[Data extracted from a collection]
● ● ● ● ●
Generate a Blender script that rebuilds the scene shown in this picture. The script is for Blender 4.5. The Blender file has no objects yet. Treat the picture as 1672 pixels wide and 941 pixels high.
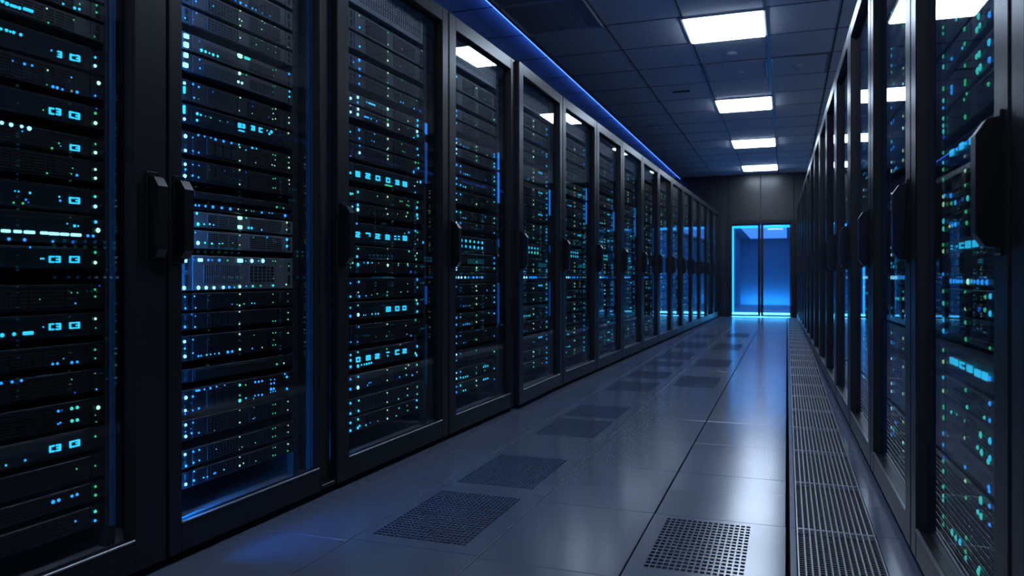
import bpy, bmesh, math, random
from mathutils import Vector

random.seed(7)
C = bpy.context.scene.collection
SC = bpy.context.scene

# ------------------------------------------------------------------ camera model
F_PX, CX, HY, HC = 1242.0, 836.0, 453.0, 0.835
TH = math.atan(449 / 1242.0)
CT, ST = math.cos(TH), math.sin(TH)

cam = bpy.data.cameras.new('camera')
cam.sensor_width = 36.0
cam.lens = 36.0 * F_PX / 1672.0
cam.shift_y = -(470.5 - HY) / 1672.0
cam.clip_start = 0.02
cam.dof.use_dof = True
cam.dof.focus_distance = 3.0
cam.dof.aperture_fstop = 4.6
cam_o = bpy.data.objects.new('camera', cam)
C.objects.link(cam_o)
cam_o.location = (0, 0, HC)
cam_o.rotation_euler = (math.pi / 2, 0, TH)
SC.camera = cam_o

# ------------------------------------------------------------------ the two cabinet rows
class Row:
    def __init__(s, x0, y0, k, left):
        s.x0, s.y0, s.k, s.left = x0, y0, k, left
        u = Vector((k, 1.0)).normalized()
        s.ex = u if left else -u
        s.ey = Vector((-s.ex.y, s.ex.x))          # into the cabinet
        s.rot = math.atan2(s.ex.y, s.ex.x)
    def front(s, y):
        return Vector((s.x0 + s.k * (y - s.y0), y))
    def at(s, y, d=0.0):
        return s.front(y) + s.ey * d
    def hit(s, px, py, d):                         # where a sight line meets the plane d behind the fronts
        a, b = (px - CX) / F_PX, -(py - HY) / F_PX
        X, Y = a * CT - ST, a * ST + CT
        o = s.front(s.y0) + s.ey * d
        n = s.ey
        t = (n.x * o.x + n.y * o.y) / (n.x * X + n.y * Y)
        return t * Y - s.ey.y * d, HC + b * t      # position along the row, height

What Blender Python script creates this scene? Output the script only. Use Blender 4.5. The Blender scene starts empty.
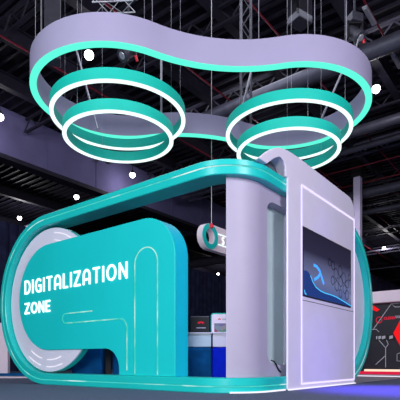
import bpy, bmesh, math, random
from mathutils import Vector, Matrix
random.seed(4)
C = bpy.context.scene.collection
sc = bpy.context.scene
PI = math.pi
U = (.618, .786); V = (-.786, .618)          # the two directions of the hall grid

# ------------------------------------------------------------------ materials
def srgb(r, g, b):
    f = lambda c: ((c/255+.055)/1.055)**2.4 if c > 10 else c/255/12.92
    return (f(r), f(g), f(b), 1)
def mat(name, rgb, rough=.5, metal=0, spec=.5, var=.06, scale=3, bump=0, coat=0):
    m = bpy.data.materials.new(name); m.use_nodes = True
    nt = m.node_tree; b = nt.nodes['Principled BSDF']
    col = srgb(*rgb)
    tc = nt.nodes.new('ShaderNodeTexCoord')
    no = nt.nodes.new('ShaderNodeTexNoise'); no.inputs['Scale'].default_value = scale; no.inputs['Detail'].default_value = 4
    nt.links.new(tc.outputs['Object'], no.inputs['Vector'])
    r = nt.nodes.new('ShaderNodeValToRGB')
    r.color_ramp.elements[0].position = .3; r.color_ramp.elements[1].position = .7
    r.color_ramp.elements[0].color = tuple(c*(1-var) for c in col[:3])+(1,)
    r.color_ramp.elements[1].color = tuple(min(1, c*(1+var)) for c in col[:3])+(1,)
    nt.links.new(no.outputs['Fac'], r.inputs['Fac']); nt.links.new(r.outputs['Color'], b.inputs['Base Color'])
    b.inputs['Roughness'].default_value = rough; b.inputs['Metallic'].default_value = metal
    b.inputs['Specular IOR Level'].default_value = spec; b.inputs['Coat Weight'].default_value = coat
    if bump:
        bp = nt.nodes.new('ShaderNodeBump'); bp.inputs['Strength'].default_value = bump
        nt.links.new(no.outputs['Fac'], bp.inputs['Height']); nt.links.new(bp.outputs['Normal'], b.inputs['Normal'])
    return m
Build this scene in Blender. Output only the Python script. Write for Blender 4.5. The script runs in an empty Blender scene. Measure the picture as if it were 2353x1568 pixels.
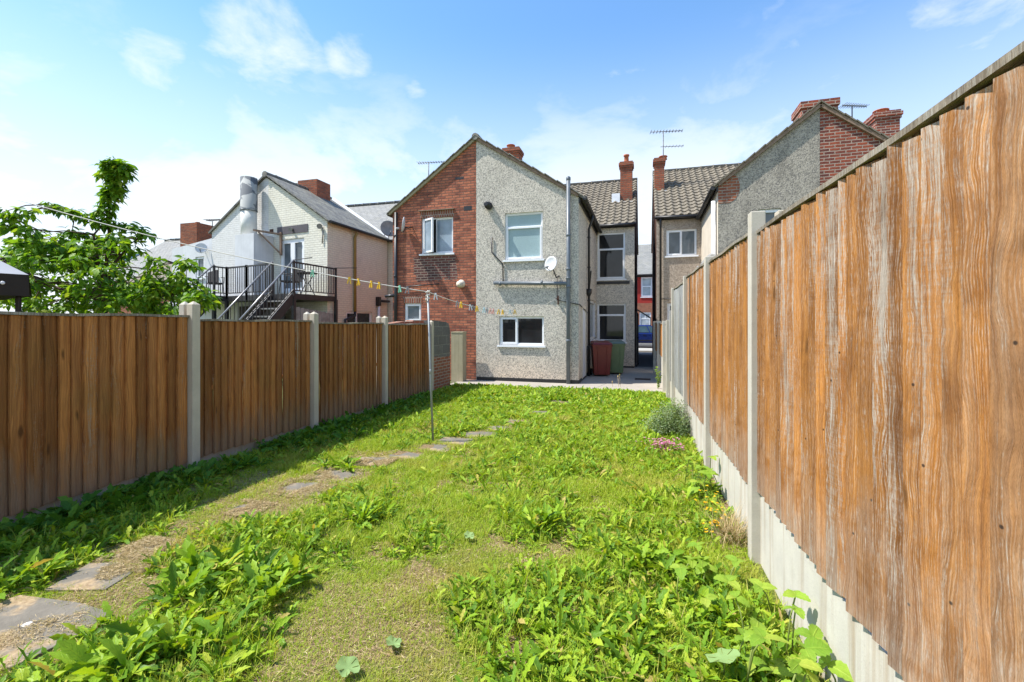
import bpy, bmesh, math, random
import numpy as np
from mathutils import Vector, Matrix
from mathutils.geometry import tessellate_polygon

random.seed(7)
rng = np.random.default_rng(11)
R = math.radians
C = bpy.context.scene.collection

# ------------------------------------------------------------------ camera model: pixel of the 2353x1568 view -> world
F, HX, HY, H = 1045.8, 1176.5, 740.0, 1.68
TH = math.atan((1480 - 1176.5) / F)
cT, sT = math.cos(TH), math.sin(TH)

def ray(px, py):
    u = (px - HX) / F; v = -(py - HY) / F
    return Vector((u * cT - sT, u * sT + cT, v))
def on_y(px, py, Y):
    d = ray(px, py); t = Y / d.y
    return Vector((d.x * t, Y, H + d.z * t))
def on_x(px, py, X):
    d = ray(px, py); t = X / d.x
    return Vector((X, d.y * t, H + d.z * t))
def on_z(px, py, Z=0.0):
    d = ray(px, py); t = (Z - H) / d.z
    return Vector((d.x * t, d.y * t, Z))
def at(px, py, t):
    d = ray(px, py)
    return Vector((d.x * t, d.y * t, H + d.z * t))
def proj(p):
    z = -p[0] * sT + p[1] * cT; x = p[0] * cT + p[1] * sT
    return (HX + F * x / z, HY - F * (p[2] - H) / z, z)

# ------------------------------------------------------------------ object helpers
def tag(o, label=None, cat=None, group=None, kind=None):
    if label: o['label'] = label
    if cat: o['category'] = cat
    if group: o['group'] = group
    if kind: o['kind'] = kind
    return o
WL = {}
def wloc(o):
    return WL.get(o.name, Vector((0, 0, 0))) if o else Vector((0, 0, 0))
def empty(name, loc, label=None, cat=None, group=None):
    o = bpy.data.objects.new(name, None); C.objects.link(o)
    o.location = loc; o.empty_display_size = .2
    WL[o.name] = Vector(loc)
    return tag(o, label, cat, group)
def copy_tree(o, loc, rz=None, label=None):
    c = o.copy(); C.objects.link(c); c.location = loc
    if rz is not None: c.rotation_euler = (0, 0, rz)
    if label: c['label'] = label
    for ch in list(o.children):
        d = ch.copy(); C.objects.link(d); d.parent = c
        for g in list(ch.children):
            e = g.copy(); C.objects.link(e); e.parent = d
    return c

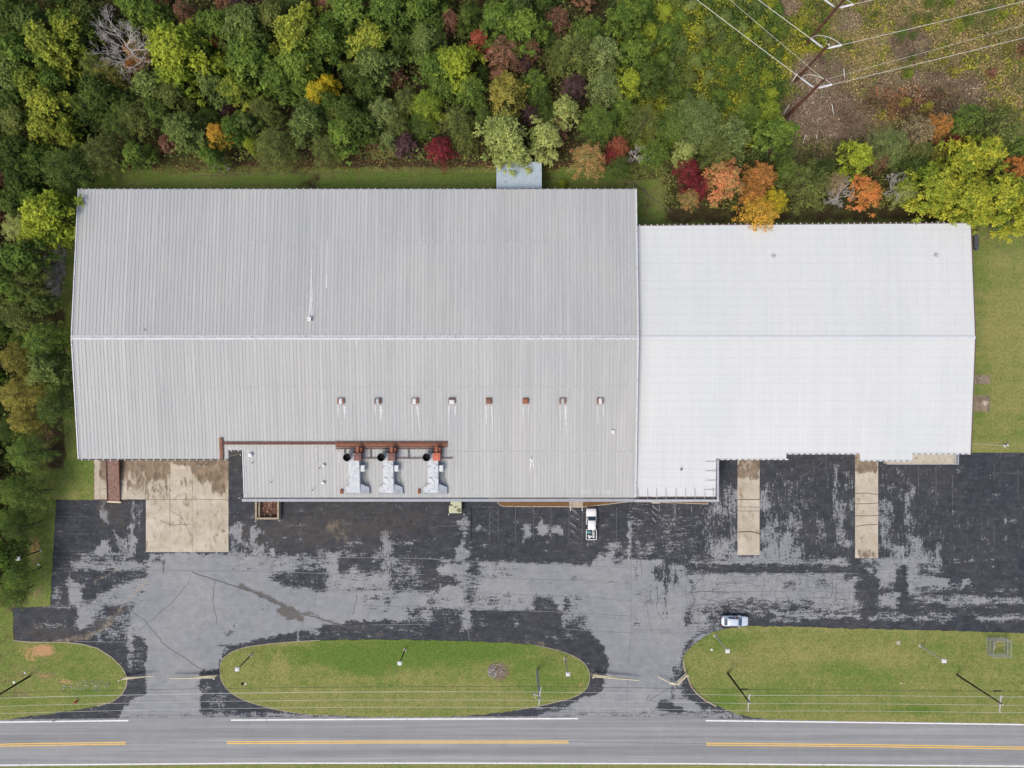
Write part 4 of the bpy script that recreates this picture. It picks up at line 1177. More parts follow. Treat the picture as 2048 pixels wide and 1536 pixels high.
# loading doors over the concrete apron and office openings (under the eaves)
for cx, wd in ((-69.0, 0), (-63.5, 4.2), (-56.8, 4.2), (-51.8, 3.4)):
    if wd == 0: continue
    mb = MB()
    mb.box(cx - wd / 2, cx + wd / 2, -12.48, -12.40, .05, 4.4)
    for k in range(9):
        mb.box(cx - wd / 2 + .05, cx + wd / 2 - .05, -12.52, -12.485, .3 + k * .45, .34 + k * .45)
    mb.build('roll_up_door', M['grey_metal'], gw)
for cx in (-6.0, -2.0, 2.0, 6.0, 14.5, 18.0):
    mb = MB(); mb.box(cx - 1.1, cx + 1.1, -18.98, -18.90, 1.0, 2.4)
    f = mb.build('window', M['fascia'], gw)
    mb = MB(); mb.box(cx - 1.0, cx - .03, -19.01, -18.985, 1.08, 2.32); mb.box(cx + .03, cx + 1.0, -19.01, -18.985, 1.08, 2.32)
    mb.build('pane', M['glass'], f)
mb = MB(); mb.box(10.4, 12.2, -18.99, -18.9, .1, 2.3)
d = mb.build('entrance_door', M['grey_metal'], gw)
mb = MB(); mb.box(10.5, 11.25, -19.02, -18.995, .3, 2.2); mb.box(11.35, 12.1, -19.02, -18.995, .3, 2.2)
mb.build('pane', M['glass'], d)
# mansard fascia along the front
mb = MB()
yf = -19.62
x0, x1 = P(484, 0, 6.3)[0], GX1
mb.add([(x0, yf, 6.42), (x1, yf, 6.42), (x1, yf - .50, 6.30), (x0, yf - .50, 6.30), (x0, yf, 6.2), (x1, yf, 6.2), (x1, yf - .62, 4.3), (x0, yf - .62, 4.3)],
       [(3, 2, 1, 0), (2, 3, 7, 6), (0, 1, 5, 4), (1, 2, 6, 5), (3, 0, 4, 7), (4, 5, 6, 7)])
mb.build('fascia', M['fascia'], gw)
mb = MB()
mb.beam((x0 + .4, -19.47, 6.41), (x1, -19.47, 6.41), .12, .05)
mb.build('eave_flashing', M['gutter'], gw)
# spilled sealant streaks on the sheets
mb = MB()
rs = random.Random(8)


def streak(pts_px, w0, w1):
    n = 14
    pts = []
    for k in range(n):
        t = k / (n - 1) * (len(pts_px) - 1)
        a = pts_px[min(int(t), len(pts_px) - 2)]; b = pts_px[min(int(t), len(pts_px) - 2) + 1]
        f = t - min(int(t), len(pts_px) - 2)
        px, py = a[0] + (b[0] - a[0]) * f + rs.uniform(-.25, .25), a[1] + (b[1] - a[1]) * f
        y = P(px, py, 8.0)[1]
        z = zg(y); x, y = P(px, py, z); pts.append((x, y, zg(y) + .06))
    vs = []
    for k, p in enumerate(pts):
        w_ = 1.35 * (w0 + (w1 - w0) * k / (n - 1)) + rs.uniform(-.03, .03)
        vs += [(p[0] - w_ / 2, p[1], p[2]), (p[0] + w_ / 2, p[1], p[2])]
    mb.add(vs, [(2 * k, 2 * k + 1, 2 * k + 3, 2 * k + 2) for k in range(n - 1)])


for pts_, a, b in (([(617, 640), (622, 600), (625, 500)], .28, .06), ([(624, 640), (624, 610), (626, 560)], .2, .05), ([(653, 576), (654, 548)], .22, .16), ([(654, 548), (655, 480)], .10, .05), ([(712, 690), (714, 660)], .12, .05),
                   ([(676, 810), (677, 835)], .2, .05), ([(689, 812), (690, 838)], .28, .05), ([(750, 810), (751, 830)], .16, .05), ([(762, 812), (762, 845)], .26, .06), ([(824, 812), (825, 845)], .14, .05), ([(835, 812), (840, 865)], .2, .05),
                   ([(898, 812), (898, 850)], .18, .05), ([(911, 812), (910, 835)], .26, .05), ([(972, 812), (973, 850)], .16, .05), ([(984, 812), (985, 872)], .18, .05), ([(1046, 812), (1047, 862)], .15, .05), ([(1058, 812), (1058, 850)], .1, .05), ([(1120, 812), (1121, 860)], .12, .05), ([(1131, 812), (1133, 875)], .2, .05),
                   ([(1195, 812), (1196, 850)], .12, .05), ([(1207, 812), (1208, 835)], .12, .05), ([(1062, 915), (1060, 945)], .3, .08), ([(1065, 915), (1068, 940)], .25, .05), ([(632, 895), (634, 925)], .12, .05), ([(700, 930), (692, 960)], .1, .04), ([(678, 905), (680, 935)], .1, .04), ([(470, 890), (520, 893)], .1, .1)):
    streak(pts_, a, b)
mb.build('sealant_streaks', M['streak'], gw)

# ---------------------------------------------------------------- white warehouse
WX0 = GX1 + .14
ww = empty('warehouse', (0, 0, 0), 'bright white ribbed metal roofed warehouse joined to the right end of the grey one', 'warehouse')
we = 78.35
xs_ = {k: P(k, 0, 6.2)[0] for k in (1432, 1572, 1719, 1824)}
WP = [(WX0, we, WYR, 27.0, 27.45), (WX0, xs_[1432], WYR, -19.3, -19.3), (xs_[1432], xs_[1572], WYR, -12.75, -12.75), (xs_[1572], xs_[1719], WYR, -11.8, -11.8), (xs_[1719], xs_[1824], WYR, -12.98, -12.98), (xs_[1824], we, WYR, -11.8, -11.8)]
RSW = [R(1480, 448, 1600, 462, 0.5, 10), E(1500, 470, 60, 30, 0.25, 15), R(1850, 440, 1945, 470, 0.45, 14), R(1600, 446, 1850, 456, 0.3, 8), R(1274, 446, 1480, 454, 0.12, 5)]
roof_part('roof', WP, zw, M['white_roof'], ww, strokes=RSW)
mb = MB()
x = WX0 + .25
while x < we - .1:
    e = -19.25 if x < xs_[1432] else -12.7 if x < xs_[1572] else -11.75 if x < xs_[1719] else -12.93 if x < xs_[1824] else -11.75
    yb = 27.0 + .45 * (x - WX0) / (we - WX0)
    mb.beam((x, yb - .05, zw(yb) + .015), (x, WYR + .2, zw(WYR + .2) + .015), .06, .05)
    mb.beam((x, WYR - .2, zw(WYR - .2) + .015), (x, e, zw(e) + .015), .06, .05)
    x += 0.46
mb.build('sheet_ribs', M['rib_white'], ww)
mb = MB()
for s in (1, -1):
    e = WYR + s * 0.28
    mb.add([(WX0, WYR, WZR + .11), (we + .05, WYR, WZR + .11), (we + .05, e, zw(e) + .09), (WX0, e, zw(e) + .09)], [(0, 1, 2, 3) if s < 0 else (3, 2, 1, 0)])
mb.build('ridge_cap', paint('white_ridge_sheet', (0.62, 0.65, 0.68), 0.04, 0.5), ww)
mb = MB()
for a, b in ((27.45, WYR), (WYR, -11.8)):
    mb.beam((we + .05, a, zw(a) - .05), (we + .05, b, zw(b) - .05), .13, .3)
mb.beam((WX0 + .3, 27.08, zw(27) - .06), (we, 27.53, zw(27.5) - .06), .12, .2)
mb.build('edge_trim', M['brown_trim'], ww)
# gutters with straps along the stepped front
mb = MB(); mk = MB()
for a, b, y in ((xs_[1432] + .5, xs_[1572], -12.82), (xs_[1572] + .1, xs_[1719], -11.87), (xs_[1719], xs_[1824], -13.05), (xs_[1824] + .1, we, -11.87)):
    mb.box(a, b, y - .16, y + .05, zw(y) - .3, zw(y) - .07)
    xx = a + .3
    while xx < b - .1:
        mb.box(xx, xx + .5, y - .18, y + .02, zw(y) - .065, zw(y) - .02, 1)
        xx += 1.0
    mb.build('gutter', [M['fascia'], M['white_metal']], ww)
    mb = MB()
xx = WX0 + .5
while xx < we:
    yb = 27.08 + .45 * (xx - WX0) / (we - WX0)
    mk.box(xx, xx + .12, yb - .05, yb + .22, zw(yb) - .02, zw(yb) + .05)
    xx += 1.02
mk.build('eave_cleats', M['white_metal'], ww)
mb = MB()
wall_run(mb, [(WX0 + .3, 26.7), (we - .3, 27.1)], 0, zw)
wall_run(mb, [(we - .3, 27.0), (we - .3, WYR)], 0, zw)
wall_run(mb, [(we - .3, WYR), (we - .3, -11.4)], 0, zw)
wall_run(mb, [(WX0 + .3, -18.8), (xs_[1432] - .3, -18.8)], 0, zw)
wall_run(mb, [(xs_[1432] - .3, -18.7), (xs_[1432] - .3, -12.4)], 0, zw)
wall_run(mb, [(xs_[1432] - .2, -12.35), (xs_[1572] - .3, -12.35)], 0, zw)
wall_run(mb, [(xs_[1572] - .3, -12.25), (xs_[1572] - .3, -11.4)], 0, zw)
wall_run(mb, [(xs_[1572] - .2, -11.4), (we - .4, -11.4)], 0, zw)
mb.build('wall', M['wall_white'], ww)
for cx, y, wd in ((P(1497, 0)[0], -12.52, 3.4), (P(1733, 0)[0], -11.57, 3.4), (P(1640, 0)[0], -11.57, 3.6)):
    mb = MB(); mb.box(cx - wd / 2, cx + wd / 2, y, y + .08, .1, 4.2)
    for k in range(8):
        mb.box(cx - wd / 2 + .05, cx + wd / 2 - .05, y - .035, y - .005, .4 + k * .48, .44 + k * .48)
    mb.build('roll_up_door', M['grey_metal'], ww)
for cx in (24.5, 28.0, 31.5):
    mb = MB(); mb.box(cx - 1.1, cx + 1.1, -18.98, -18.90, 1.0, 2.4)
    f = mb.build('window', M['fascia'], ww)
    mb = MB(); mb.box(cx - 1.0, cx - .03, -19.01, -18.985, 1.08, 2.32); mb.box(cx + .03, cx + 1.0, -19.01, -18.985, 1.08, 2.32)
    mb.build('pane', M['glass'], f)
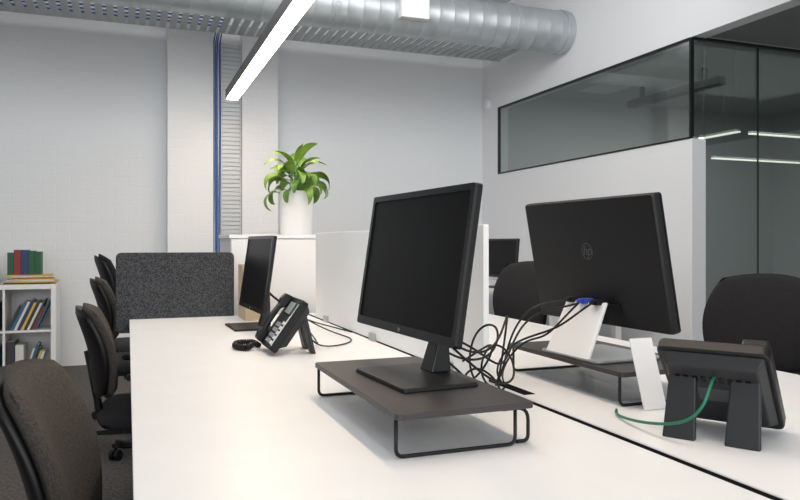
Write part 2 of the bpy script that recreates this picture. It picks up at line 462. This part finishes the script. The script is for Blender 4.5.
● ● ● ● ●
Problem to work on:
Copy every line in the entries above that has the string "Treat" in it.

Answer below:
Generate a Blender script that rebuilds the scene shown in this picture. The script is for Blender 4.5. The Blender file has no objects yet. Treat the picture as 1672 pixels wide and 941 pixels high.
Write part 4 of the bpy script that recreates this picture. It picks up at line 1177. More parts follow. Treat the picture as 2048 pixels wide and 1536 pixels high.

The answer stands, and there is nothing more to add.